All of the data needs to be repeated exactly.
^^^^^^^^
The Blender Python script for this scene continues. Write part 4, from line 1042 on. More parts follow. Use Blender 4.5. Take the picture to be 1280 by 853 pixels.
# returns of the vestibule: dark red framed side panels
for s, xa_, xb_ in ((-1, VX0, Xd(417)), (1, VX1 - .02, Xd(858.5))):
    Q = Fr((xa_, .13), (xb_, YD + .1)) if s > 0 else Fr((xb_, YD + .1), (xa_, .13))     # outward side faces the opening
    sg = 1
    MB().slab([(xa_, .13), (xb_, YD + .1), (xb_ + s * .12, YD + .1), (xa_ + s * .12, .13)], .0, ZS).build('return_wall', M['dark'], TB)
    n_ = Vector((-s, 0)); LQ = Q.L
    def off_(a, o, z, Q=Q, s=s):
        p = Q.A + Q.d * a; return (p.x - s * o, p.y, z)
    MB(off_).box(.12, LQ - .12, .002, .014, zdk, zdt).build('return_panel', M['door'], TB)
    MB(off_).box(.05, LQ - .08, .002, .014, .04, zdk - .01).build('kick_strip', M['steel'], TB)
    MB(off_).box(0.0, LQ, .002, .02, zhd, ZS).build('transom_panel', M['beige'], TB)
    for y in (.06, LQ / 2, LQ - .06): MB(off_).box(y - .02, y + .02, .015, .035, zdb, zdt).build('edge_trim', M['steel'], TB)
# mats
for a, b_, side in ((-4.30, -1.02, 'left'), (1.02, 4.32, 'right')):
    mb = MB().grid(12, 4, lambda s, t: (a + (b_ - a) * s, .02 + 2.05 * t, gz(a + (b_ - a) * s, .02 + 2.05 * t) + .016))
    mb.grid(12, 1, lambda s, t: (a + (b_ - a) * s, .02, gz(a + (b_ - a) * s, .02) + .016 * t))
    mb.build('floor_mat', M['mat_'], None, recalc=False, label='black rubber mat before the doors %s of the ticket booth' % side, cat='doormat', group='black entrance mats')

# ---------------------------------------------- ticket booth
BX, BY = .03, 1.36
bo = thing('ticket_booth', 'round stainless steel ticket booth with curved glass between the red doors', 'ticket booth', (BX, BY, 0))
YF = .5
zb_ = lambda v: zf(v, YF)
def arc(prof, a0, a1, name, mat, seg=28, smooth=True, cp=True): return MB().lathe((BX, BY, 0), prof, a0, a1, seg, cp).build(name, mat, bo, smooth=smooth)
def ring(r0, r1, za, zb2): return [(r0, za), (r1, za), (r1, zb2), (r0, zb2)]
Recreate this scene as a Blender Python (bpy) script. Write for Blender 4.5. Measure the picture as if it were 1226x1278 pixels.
^^^^^^^^
▶ _Expected answer_:
The Blender Python script for this scene continues. Write part 4, from line 1042 on. More parts follow. Use Blender 4.5. Take the picture to be 1280 by 853 pixels.
# returns of the vestibule: dark red framed side panels
for s, xa_, xb_ in ((-1, VX0, Xd(417)), (1, VX1 - .02, Xd(858.5))):
    Q = Fr((xa_, .13), (xb_, YD + .1)) if s > 0 else Fr((xb_, YD + .1), (xa_, .13))     # outward side faces the opening
    sg = 1
    MB().slab([(xa_, .13), (xb_, YD + .1), (xb_ + s * .12, YD + .1), (xa_ + s * .12, .13)], .0, ZS).build('return_wall', M['dark'], TB)
    n_ = Vector((-s, 0)); LQ = Q.L
    def off_(a, o, z, Q=Q, s=s):
        p = Q.A + Q.d * a; return (p.x - s * o, p.y, z)
    MB(off_).box(.12, LQ - .12, .002, .014, zdk, zdt).build('return_panel', M['door'], TB)
    MB(off_).box(.05, LQ - .08, .002, .014, .04, zdk - .01).build('kick_strip', M['steel'], TB)
    MB(off_).box(0.0, LQ, .002, .02, zhd, ZS).build('transom_panel', M['beige'], TB)
    for y in (.06, LQ / 2, LQ - .06): MB(off_).box(y - .02, y + .02, .015, .035, zdb, zdt).build('edge_trim', M['steel'], TB)
# mats
for a, b_, side in ((-4.30, -1.02, 'left'), (1.02, 4.32, 'right')):
    mb = MB().grid(12, 4, lambda s, t: (a + (b_ - a) * s, .02 + 2.05 * t, gz(a + (b_ - a) * s, .02 + 2.05 * t) + .016))
    mb.grid(12, 1, lambda s, t: (a + (b_ - a) * s, .02, gz(a + (b_ - a) * s, .02) + .016 * t))
    mb.build('floor_mat', M['mat_'], None, recalc=False, label='black rubber mat before the doors %s of the ticket booth' % side, cat='doormat', group='black entrance mats')

# ---------------------------------------------- ticket booth
BX, BY = .03, 1.36
bo = thing('ticket_booth', 'round stainless steel ticket booth with curved glass between the red doors', 'ticket booth', (BX, BY, 0))
YF = .5
zb_ = lambda v: zf(v, YF)
def arc(prof, a0, a1, name, mat, seg=28, smooth=True, cp=True): return MB().lathe((BX, BY, 0), prof, a0, a1, seg, cp).build(name, mat, bo, smooth=smooth)
def ring(r0, r1, za, zb2): return [(r0, za), (r1, za), (r1, zb2), (r0, zb2)]
Recreate this scene as a Blender Python (bpy) script. Write for Blender 4.5. Measure the picture as if it were 1226x1278 pixels.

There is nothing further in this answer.